The new film, like its predecessor, is primitive but shrewd. Its first hour is devoted to ugly and repeated humiliations of Mr. Norris and the supporting cast, so that the last section can present their ferocious assault on their Vietnamese captors. In the first section, for instance, Mr. Norris is hung up by his feet and has his head covered with a burlap bag containing an angry rat. No wonder the rat is angry; this is not his lucky day. Mr. Norris does not lose fights with any opponent, man or rodent.
His chief antagonist in the film is a Vietnamese officer who enjoys torturing the hapless Americans, and who still has starched uniforms and polished boots after a decade in the jungle. (This is only one of the film’s numerous peculiarities; another is that Mr. Norris, supposedly after years on prisoner’s rations, hasn’t lost any weight.) His final bout with this officer provides a karate match that Mr. Norris’s fans ought to relish, although some of them yesterday had a hard time enduring the suspense leading up to this climactic moment.

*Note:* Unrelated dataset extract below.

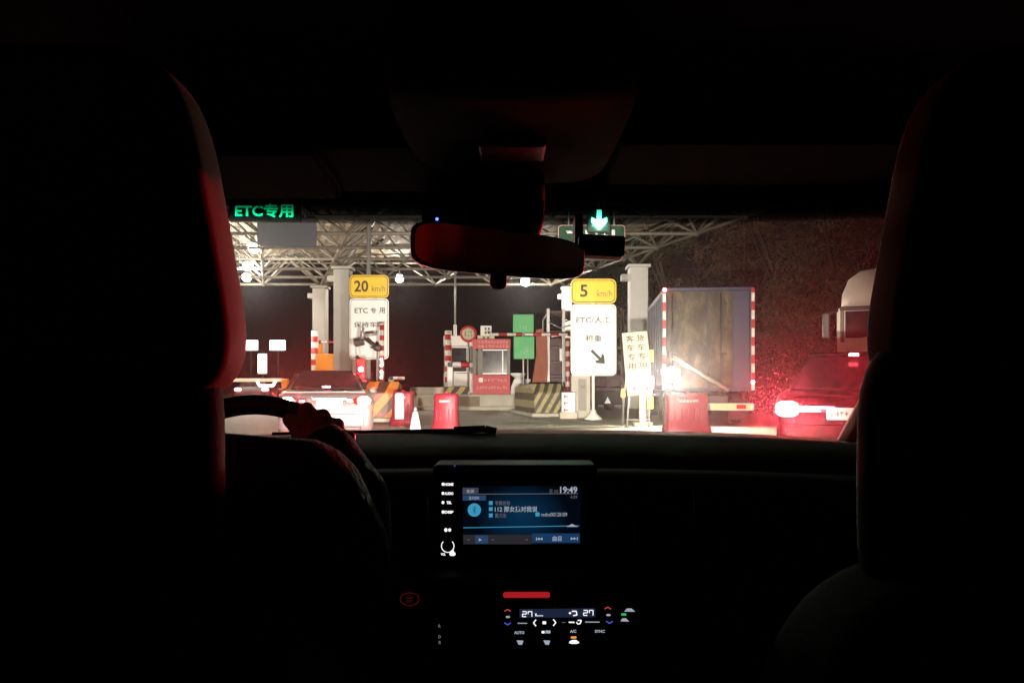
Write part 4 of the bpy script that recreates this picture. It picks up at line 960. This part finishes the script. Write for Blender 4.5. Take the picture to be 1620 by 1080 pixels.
for k in range(5): R_(847+2.6*k, 973.5-(3 if k == 0 else 0), 848.8+2.6*k, 974.8, 'ui_white', -.0025)
a = sc(904, 970); c.blob((a[0]-2*e, a0-.001, a[1]), (2*e, .0005, 1.6*e), 'ui_white', 1, 1, 8, 6); c.tube([(a[0]+1*e, a0-.001, a[1]+3*e), (a[0]+8*e, a0-.001, a[1]+3*e), (a[0]+9*e, a0-.001, a[1]-3*e), (a[0]+3*e, a0-.001, a[1]-4*e)], .0008, 'ui_white', 5)
def chev(px, py, w, h, m, r=.0007): x, z = sc(px, py); c.tube([(x-w*e, a0-.001, z-h*e), (x, a0-.001, z+h*e), (x+w*e, a0-.001, z-h*e)], r, m, 5)
chev(803, 965.5, 5, 1.6, 'ui_red'); chev(803, 987, 5, -1.6, 'ui_blue'); chev(962, 962, 5, 1.6, 'ui_red'); chev(964.5, 984.5, 5, -1.6, 'ui_blue')
R_(800.5, 974.5, 806.5, 977.5, 'ui_soft', -.0025); R_(960, 971.5, 966, 974.5, 'ui_soft', -.0025)
R_(819, 985.4, 834, 986.7, 'ui_soft', -.0025); R_(926, 983.4, 949, 984.9, 'ui_soft', -.0025); R_(889, 984.2, 895, 985.2, 'ui_dim', -.0025); R_(900, 983.5, 909, 985.5, 'ui_white', -.0025)
def side(px, py, d): x, z = sc(px, py); c.tube([(x+d*2*e, a0-.001, z+5*e), (x-d*2*e, a0-.001, z), (x+d*2*e, a0-.001, z-5*e)], .0008, 'ui_white', 5)
side(846, 985.5, 1); side(877.5, 985, -1); R_(858.5, 983, 864, 987.5, 'ui_white', -.0025)
a = sc(915, 984.5); c.tube([(a[0]-3*e, a0-.001, a[1]), (a[0], a0-.001, a[1]-3*e), (a[0]+3*e, a0-.001, a[1]-2*e), (a[0]+5*e, a0-.001, a[1]+3*e), (a[0]-1*e, a0-.001, a[1]+3*e)], .0008, 'ui_white', 5)
L_('AUTO', 821.5, 1001, 16, 4.6, 'ui_soft', .04); L_('A/C', 907, 999, 10, 4.6, 'ui_soft', .04); L_('SYNC', 949.5, 999, 16, 4.6, 'ui_soft', .03)
R_(857, 998.2, 861.5, 1002, 'ui_white', -.0025); R_(863, 997.5, 871, 1002, 'ui_soft', -.0025)
for px in (822.5, 865): x, z = sc(px, 1016.5); c.prism([(x-5*e, z+3*e), (x+5.5*e, z+2.6*e), (x+3.4*e, z-3.5*e), (x-2*e, z-3.2*e)], a0-.0015, a0, 'ui_soft')
x, z = sc(908.5, 1015.8); c.prism([(x-8*e, z-1.5*e), (x-7*e, z+.8*e), (x-3*e, z+3*e), (x+3*e, z+3*e), (x+7*e, z+.6*e), (x+8*e, z-1.5*e), (x+4*e, z-2.6*e), (x-4*e, z-2.6*e)], a0-.0015, a0, 'ui_white')
R_(903.5, 1007, 912, 1010, 'ui_amber', -.0025)
x, z = sc(996.5, 965.5); c.prism([(x-8*e, z-1.8*e), (x-4*e, z+2.6*e), (x+3*e, z+2.6*e), (x+8.5*e, z-2*e)], a0-.0015, a0, 'ui_soft'); R_(983.5, 970.5, 991, 973.8, 'ui_green', -.0025); x, z = sc(989, 981); c.prism([(x-6.5*e, z-1.8*e), (x-4*e, z+2.4*e), (x+2*e, z+2.4*e), (x+6.5*e, z-2.2*e)], a0-.0015, a0, 'ui_soft')
c.build('backlit_label', cp, recalc=False)
c = MB(); x, z = sc(833, 940.5); c.box((x, a0-.003, z), (74*e, .006, 9*e), 'red_dash', .003); c.build('hazard_button', cp)
c = MB(); x, z = sc(649, 945); c.lathe([(15*e, -.006), (16*e, .004)], (x, 0, z), 'dash_black', 28, 'Y')
c.tube([(x+15*e*math.cos(R(q)), -.0065, z+10*e*math.sin(R(q))) for q in range(0, 361, 15)], .0005, 'red_dim', 5); c.text('START', x, z+2*e, 12*e, 3*e, -.0068, 'red_dim', .0); c.text('STOP', x, z-3*e, 10*e, 3*e, -.0068, 'red_dim', .0)
c.build('start_button', cp)
c = MB(); x, z = sc(695, 1003); c.box((x, .02, z), (24*e, .03, 44*e), 'dash_black', .004)
for s, py in (('R', 991), ('D', 1008), ('S', 1017)): a = sc(695, py); c.text(s, a[0], a[1], 4*e, 5*e, .004, 'ui_dim', .03)
c.build('gear_indicator', cp)

# things stuck to the windscreen
t = thing('toll_transponder', 'black toll transponder with a blue light on the windscreen above the mirror', 'device', (X(704, 1.12), 1.12, Z(347, 1.12)))
c = MB(); c.box((0, 0, .003), (.068, .03, .056), 'dash_black', .006, seg=3); c.box((-.002, .006, .045), (.05, .02, .03), 'dash_black', .004); c.build('body', t)
c = MB(); c.blob((-.0105, -.0155, -.003), (.0022, .001, .0022), 'blue_led', 1, 1, 12, 8); c.build('status_led', t)
t = thing('dash_camera', 'black dash camera mounted beside the rear-view mirror', 'camera', (X(948, 1.06), 1.06, Z(391, 1.06)))
c = MB(); c.box((.002, 0, -.0), (.066, .035, .030), 'dash_black', .004, ry=R(3), seg=3); c.build('body', t)
c = MB(); c.box((-.028, .03, .02), (.012, .05, .06), 'dash_black', .004); c.build('bracket', t)

# ------------------------------------------------------------------ driver
def caps(mb, pts, m='skin'):
    """chain of tapered capsules"""
    for (p, r), (q, r2) in zip(pts, pts[1:]):
        p = Vector(p); q = Vector(q); mb.bar(p, q, r, m, 14, r2)
    for p, r in pts: mb.blob(p, (r, r, r), m, 1, 1, 14, 10)
def remesh(o, vox, smooth=6):
    md = o.modifiers.new('r', 'REMESH'); md.mode = 'VOXEL'; md.voxel_size = vox; md.use_smooth_shade = True
    sm = o.modifiers.new('s', 'SMOOTH'); sm.iterations = smooth; sm.factor = .5
    dg = bpy.context.evaluated_depsgraph_get(); me = bpy.data.meshes.new_from_object(o.evaluated_get(dg)); mats = list(o.data.materials)
    o.modifiers.clear(); o.data = me
    if not me.materials:
        for m in mats: me.materials.append(m)
    for p in me.polygons: p.use_smooth = True
per = thing('person', 'driver in a dark jacket holding the steering wheel with one raised hand', 'person', (0, 0, 0))
dx = -.425
sh_, el, wr = Vector((-.235, .80, 1.06)), Vector((-.205, .86, .965)), Vector((X(520, 1.03), 1.03, Z(700, 1.03)))
hand_c = Vector((X(497, 1.06), 1.06, Z(688, 1.06)))
c = MB()
caps(c, [((dx, .84, .60), .13), ((dx, .80, .80), .125), ((dx, .80, .98), .13), ((dx, .82, 1.12), .06), ((dx, .84, 1.20), .055)])
c.blob((dx-.01, .86, 1.31), (.075, .095, .115), 'skin', 1, 1, 24, 16); c.blob((dx-.01, .955, 1.29), (.014, .022, .022), 'skin', 1, 1); c.blob((dx-.01, .935, 1.245), (.03, .02, .012), 'skin', 1, 1)
for s in (-1, 1): c.blob((dx-.01+s*.078, .86, 1.305), (.012, .022, .03), 'skin', 1, 1)
caps(c, [((dx, .80, 1.07), .08), (sh_, .055), (el, .045), (wr, .027), (hand_c+Vector((.012, -.012, -.012)), .024), (hand_c, .022)])
caps(c, [((dx, .80, 1.07), .08), ((-.55, .80, 1.06), .055), ((-.60, .88, .95), .045), ((-.545, 1.02, 1.02), .03), ((-.54, 1.06, 1.04), .032)])
caps(c, [((dx-.09, .84, .55), .09), ((dx-.10, 1.2, .60), .07), ((dx-.10, 1.35, .30), .05)]); caps(c, [((dx+.09, .84, .55), .09), ((dx+.10, 1.2, .60), .07), ((dx+.10, 1.4, .30), .05)])
# four knuckles over the rim, fingers curling down its far side, thumb along the near side
kn = [(485, 648, .0122), (511, 658, .0118), (534, 672, .0112), (553, 691, .0100)]
for k, (px, py, r) in enumerate(kn):
    Yk = 1.082; K = Vector((X(px, Yk), Yk, Z(py, Yk))); base = hand_c+Vector((-.014+.011*k, -.002, .006-.007*k))
    caps(c, [(base, .0125), (K, r), (K+Vector((-.008, .024, -.016)), r*.92), (K+Vector((-.020, .026, -.036)), r*.85)])
th = lambda px, py, Y: Vector((X(px, Y), Y, Z(py, Y)))
caps(c, [(hand_c+Vector((-.012, -.010, -.006)), .016), (th(470, 676, 1.060), .0120), (th(457, 664, 1.066), .0100)])
o = c.build('body', per); remesh(o, .0036, 3)
c = MB()
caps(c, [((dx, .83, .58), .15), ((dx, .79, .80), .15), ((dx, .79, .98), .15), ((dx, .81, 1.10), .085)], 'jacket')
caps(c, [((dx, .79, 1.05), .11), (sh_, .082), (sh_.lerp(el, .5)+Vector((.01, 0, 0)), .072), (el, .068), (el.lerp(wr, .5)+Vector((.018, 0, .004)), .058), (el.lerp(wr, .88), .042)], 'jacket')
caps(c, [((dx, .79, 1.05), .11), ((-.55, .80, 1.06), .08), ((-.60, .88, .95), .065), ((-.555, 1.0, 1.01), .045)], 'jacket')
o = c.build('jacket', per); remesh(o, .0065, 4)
c = MB(); c.blob((dx-.01, .835, 1.345), (.084, .098, .095), 'hair', 1, 1, 28, 18); o = c.build('hair', per)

”Don’t kill him that way!” pleaded one man in the audience, when it appeared that Mr. Norris would merely blow up his enemy with a grenade. This man then went on to make a highly imaginative suggestion. Mr. Norris, imaginative in his own way, proceeded to deliver a series of kicks, punches and strangleholds, dedicating these blows individually to each of his fellow prisoners. The last stroke, and the nastiest, he dedicated to himself.